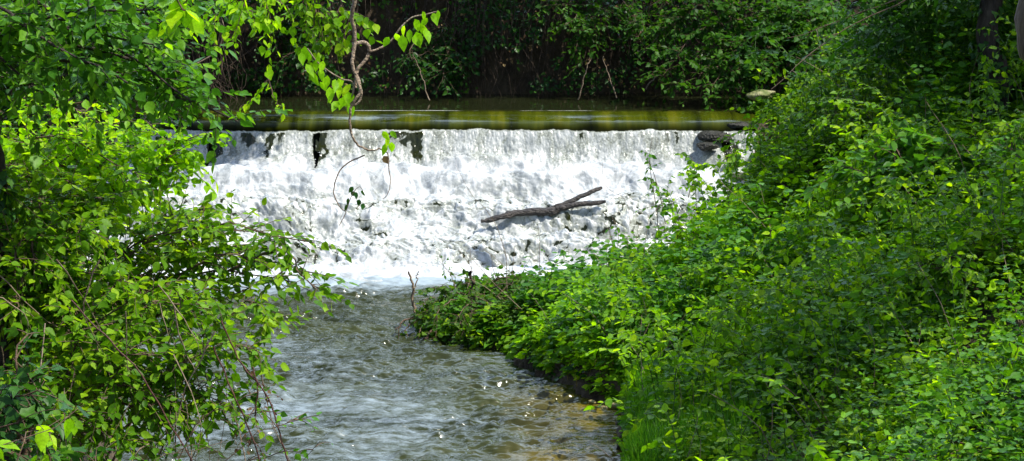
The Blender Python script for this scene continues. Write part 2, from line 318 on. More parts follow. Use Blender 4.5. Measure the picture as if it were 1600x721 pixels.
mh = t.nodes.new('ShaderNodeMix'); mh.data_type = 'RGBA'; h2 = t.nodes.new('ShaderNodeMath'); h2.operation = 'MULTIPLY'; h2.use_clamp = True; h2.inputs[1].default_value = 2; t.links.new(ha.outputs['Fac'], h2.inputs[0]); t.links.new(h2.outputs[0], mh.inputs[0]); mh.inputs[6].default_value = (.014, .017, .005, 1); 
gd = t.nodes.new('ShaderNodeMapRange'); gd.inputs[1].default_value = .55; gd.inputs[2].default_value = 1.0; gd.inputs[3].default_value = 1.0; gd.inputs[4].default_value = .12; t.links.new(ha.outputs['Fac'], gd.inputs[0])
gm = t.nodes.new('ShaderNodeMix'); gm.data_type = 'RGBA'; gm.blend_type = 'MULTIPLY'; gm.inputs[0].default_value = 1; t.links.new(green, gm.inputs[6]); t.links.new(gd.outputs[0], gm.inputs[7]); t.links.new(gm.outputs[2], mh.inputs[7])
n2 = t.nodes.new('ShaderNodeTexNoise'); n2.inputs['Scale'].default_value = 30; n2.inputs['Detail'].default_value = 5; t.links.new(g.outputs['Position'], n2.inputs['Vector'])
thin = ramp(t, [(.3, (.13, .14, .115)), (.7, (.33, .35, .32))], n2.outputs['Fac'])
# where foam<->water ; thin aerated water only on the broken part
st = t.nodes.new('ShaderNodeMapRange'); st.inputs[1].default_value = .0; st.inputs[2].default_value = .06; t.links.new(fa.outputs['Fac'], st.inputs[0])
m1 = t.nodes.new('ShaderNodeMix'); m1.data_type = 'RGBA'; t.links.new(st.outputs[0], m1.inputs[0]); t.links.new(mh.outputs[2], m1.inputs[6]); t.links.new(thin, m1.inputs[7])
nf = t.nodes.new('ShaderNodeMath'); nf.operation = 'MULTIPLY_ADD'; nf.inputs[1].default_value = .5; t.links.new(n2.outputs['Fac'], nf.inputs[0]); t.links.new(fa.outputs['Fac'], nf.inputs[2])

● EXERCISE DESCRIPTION
Write out the material above again, word for word, minus its pictures.

● RESPONSE FOR THIS EXERCISE
The Blender Python script for this scene continues. Write part 2, from line 318 on. More parts follow. Use Blender 4.5. Measure the picture as if it were 1600x721 pixels.
mh = t.nodes.new('ShaderNodeMix'); mh.data_type = 'RGBA'; h2 = t.nodes.new('ShaderNodeMath'); h2.operation = 'MULTIPLY'; h2.use_clamp = True; h2.inputs[1].default_value = 2; t.links.new(ha.outputs['Fac'], h2.inputs[0]); t.links.new(h2.outputs[0], mh.inputs[0]); mh.inputs[6].default_value = (.014, .017, .005, 1); 
gd = t.nodes.new('ShaderNodeMapRange'); gd.inputs[1].default_value = .55; gd.inputs[2].default_value = 1.0; gd.inputs[3].default_value = 1.0; gd.inputs[4].default_value = .12; t.links.new(ha.outputs['Fac'], gd.inputs[0])
gm = t.nodes.new('ShaderNodeMix'); gm.data_type = 'RGBA'; gm.blend_type = 'MULTIPLY'; gm.inputs[0].default_value = 1; t.links.new(green, gm.inputs[6]); t.links.new(gd.outputs[0], gm.inputs[7]); t.links.new(gm.outputs[2], mh.inputs[7])
n2 = t.nodes.new('ShaderNodeTexNoise'); n2.inputs['Scale'].default_value = 30; n2.inputs['Detail'].default_value = 5; t.links.new(g.outputs['Position'], n2.inputs['Vector'])
thin = ramp(t, [(.3, (.13, .14, .115)), (.7, (.33, .35, .32))], n2.outputs['Fac'])
# where foam<->water ; thin aerated water only on the broken part
st = t.nodes.new('ShaderNodeMapRange'); st.inputs[1].default_value = .0; st.inputs[2].default_value = .06; t.links.new(fa.outputs['Fac'], st.inputs[0])
m1 = t.nodes.new('ShaderNodeMix'); m1.data_type = 'RGBA'; t.links.new(st.outputs[0], m1.inputs[0]); t.links.new(mh.outputs[2], m1.inputs[6]); t.links.new(thin, m1.inputs[7])
nf = t.nodes.new('ShaderNodeMath'); nf.operation = 'MULTIPLY_ADD'; nf.inputs[1].default_value = .5; t.links.new(n2.outputs['Fac'], nf.inputs[0]); t.links.new(fa.outputs['Fac'], nf.inputs[2])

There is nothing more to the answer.